Glamorgan Heritage Coast - David Kennedy

I took the opportunity of being in Wales last week to get some images of the Glamorgan Heritage Coast.

There are 43 designated Heritage Coasts in England and Wales. The "heritage coast" classification scheme was initiated in 1972 to protect coastline of special scenic and environmental value from undesirable development. Much of the designated coastline is owned by the National Trust, through its Project Neptune appeal.

In England the heritage coasts are managed by the Countryside Agency, while the Countryside Council for Wales (CCW) administers the coasts in that country. Some 31% of the coast in England and 42% in Wales is protected under the heritage coast scheme. Many of these coasts are part of larger National Parks or Areas of Outstanding Natural Beauty (AONB), and the protected area extends inland for an average of 1 1/2 miles.

I stayed at the Heritage Coast Campsite in Monknash (www.heritagecoastcampsite.com), which also has a nearby pub called the Plough and Harrow which is quite good for a little good ale or cider and a few nice dishes. The locally made faggots were great. Dogs allowed in the bar on the lead and in the garden. The pub was built in 1383 and used by monks for storage and also as a mortuary for the bodies of sailors wrecked on the shore. There are other good pubs in the area and some have accommodation.

The Vale of Glamorgan has some great visitor resources available at www.visitthevale.com and they publish excellent walking maps which seemed to be very freely available in the area.
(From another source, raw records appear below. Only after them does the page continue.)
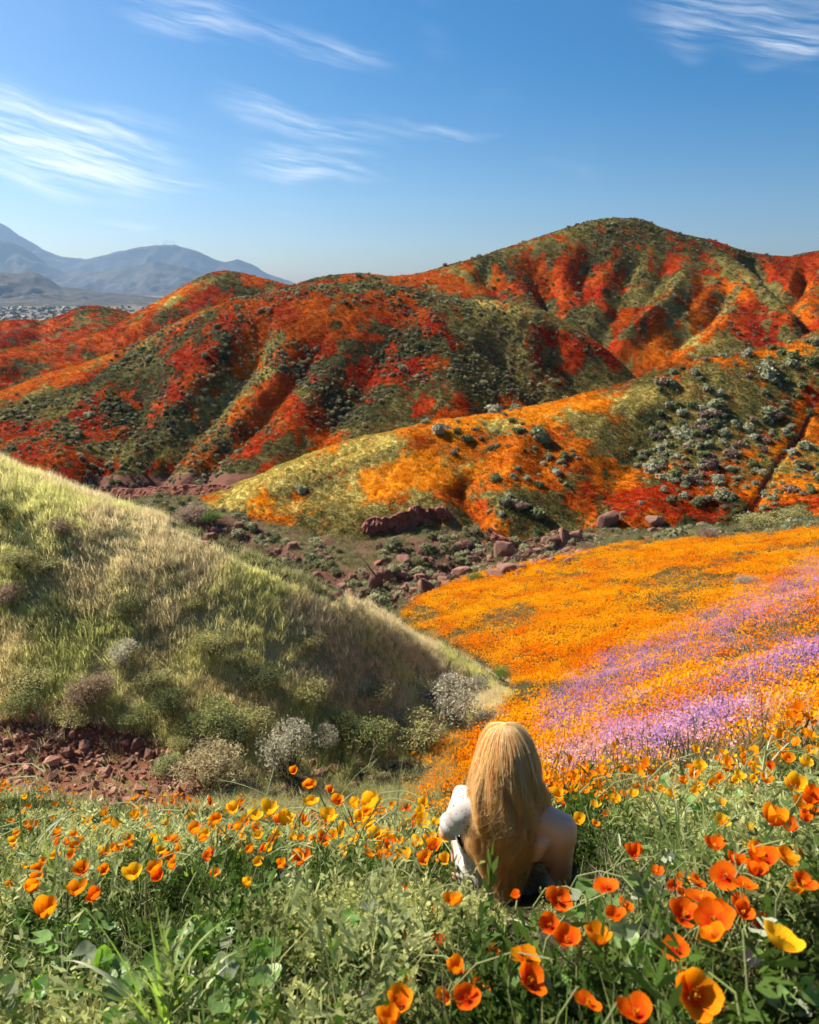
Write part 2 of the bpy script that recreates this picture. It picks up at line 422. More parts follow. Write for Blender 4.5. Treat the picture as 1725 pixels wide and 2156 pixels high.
carve(R, [([(580, 660), (565, 690), (525, 745), (480, 795), (430, 855), (370, 915), (325, 971), (300, 1020)], 5.0, 66),
          ([(690, 690), (660, 735), (600, 805), (550, 868), (490, 915), (440, 965), (415, 1015)], 2.8, 56),
          ([(330, 740), (300, 800), (290, 860), (230, 930), (190, 1010)], 3.0, 80),
          ([(820, 720), (760, 800), (700, 880), (640, 960)], 2.2, 60),
          ([(1010, 690), (1052, 725), (1122, 790), (1172, 858)], 3.6, 56),
          ([(1130, 700), (1200, 770), (1250, 830)], 3.4, 46),
          ([(880, 650), (930, 720), (960, 800), (960, 880)], -2.6, 90), ([(610, 640), (560, 740), (480, 850), (400, 940)], -.6, 40)])

# ---- high hill right of the middle
pp = [wpt(*p) for p in [
    (560, 640, 185), (655, 607, 190), (700, 591, 194), (755, 581, 198), (820, 583, 201), (893, 583, 204), (940, 566, 208), (1000, 548, 214), (1100, 512, 224), (1160, 493, 230), (1200, 481, 234), (1240, 470, 237), (1290, 464, 239), (1340, 466, 240), (1380, 480, 240), (1450, 500, 240), (1500, 511, 242), (1560, 530, 245), (1600, 540, 248), (1650, 543, 250), (1700, 538, 252), (1760, 528, 255), (1950, 500, 262),
    (950, 612, 194), (1000, 610, 195), (1080, 625, 190), (1150, 645, 186), (1250, 700, 174), (1300, 760, 167), (1350, 810, 162), (1420, 790, 162), (1500, 745, 166), (1600, 745, 164), (1690, 712, 170), (1725, 695, 174),
    (1450, 650, 184), (1300, 570, 210), (1600, 650, 184), (1500, 570, 208), (1600, 590, 216), (1690, 620, 206), (1760, 600, 215), (1900, 650, 190), (1150, 560, 210), (1100, 580, 205)]]
for u, Y, z in [(560, 225, -20), (800, 240, -16), (1000, 255, -12), (1300, 275, -2), (1600, 280, -6), (1950, 290, 0), (700, 165, -30), (1000, 160, -30), (1200, 150, -32), (1400, 140, -34), (1600, 140, -30), (1950, 145, -24)]:
    pp.append(nz(u, Y, z))
tp = TPS(pp, 2e-5)
H = Sheet('high_hill', lambda X, Y: tp(X, Y) + (fbm(X * .05, Y * .05, 81, 5) - .5) * 1.8 + (fbm(X * .35, Y * .35, 87, 3) - .5) * .7, (-.26, .78), 380, np.linspace(140, 275, 230), 0.0)
carve(H, [([(1100, 540), (1140, 590), (1185, 645), (1240, 695), (1275, 735), (1345, 805)], 6.0, 44),
          ([(1255, 520), (1235, 560), (1222, 600), (1240, 640), (1260, 680)], 2.4, 40),
          ([(1345, 530), (1335, 560), (1312, 606), (1285, 655), (1265, 690)], 2.4, 38),
          ([(1420, 530), (1405, 556), (1377, 598), (1327, 656), (1275, 692)], 2.8, 42),
          ([(1545, 540), (1600, 575), (1645, 625), (1685, 665), (1720, 700)], 6.0, 30),
          ([(1700, 560), (1690, 600), (1660, 640)], 3.5, 24), ([(1480, 530), (1560, 590), (1620, 650), (1670, 705)], -3.5, 34),
          ([(1430, 560), (1440, 600), (1400, 650), (1330, 700)], -3.0, 34), ([(1540, 600), (1500, 660), (1420, 720)], 2.4, 30), ([(1000, 560), (1040, 600), (1080, 640)], 2.5, 34)])

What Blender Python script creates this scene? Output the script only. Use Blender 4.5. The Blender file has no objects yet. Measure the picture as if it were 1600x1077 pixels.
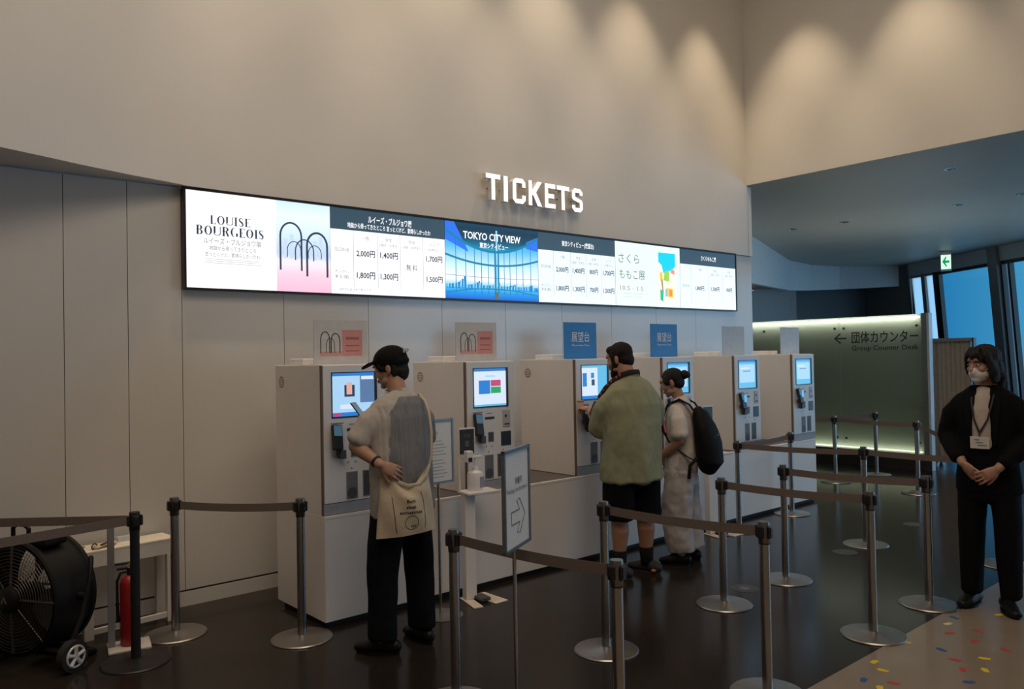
import bpy, bmesh, math, random
from mathutils import Vector, Matrix, noise
random.seed(7)
PI = math.pi
scn = bpy.context.scene
col = scn.collection
R = math.radians

# ------------------------------------------------------------------ camera
F_PX, PITCH, ROLL, YAW, CAM_H = 1244.0, 0.0155, -0.0189, 0.7122, 1.68
fw = Vector((math.sin(YAW) * math.cos(PITCH), math.cos(YAW) * math.cos(PITCH), math.sin(PITCH)))
rt0 = Vector((math.cos(YAW), -math.sin(YAW), 0))
up0 = rt0.cross(fw)
rt = rt0 * math.cos(ROLL) + up0 * math.sin(ROLL)
up = -rt0 * math.sin(ROLL) + up0 * math.cos(ROLL)
cam_d = bpy.data.cameras.new('camera')
cam_d.sensor_width = 36.0
cam_d.lens = F_PX / 1600 * 36.0
cam_d.clip_start = 0.05
cam = bpy.data.objects.new('camera', cam_d)
col.objects.link(cam)
cam.matrix_world = Matrix(((rt.x, up.x, -fw.x, 0), (rt.y, up.y, -fw.y, 0), (rt.z, up.z, -fw.z, CAM_H), (0, 0, 0, 1)))
scn.camera = cam

# ------------------------------------------------------------------ view, world, lights
scn.view_settings.view_transform = 'Standard'
scn.view_settings.look = 'None'
scn.view_settings.gamma = 1.0
scn.view_settings.use_curve_mapping = False
scn.view_settings.exposure = 0.0
try:
    scn.cycles.use_denoising = True
    scn.cycles.max_bounces = 8
    scn.cycles.sample_clamp_indirect = 4.0
except Exception:
    pass

w = bpy.data.worlds.new('dusk_sky')
scn.world = w
w.use_nodes = True
nt = w.node_tree
bg = nt.nodes['Background']
tc = nt.nodes.new('ShaderNodeTexCoord')
vd = nt.nodes.new('ShaderNodeVectorMath')
vd.operation = 'DOT_PRODUCT'
vd.inputs[1].default_value = (0.6, -0.8, 0.0)
rp = nt.nodes.new('ShaderNodeValToRGB')
nt.links.new(tc.outputs['Generated'], vd.inputs[0])
nt.links.new(vd.outputs['Value'], rp.inputs[0])
nt.links.new(rp.outputs[0], bg.inputs[0])
rp.color_ramp.elements[0].position = 0.27
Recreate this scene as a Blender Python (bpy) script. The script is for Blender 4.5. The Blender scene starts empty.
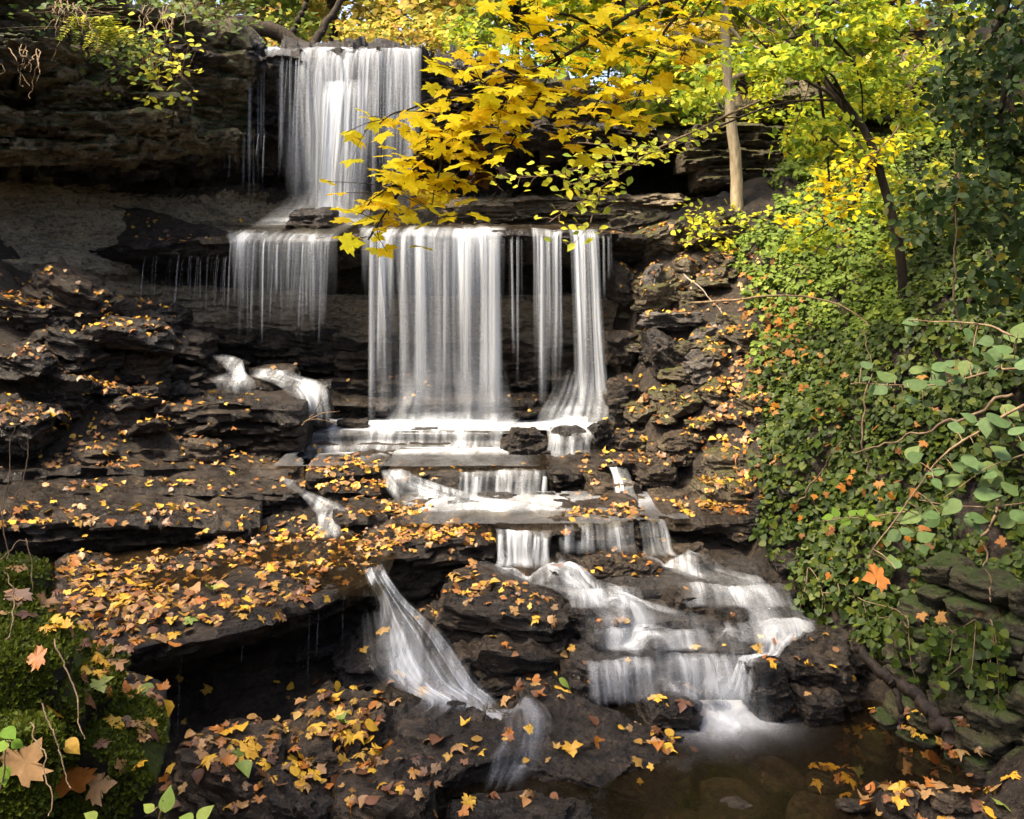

The Heritage Coast is part of the Wales Coast Path (www.walescoastpath.gov.uk) and again maps of the whole path are available from their website.

My visit was just for two nights and the first morning was far too miserable and wet for much photography, but I and faithful Lola got out at about lunchtime, having had a leisurely “Big Teddy” breakfast at Teddy’s café on the campsite.

The walk from Monknash to the coast is through a lovely nature reserve with a brook (Nash Brook) and waterfalls running through it. There is a ruined building which I believe was a Corn Mill, and just by there you can get to a couple of good positions to capture the waterfalls. I used just a little extra length of exposure to keep the delicate nature of the lightly terraced falls.

As you come out onto the beach, you realise that it is mostly stones and rock. It was low tide so I was able to get some great images of the cracks and eroded shapes off the rocks and the cliffs which look magnificent. Views to the West towards Porthcawl and to the East towards Nash point were stunning even in not the sunniest of conditions.

I spent several hours in this area getting a range of perspectives and also some slightly abstract patterns using both my OMD EM-1 II and my Canon 5D Mk4. I made a strong mental note to return to this beach one day. However be careful - the tide rises a long way in quick time around here and you need to watch out not to get stranded between Monknash and Nash Point. Apparently over 50 people usually need rescuing each year.

The following day was very windy which made it not the best day to visit Nash Point Lighthouse and walk along the clifftop path. If you ever do this watch how close you get to the edge, it is not always secure. Also if you have a dog keep him or her on a short lead as they may not realise that there is such a big drop. Lola was tied to my waist and I used the harness rather than just collar so that she would not fall.

Nash Point Lighthouse was built in 1832 and one light (to the East) still operates. The lighthouse and cottages are owned by Trinity House and you can stay in the old lighthouse keepers cottages. There are two to let at www.ruralretreats.co.uk and they are named ‘Ariel’ and ‘Stella’. There is a cafe a car park that you access from Marcross (or along the coast path) and a good walk along the top to the lighthouse and, if you want, beyond. I only had a couple of hours before meeting friends for lunch at the Horseshoe Inn in Marcross (www.theshoesmarcross.co.uk).

On my next visit I hope to stay longer and get some dawn and sunset action, and will watch out for the right tide pattern. A strongly recommended location for outdoor fun and photography.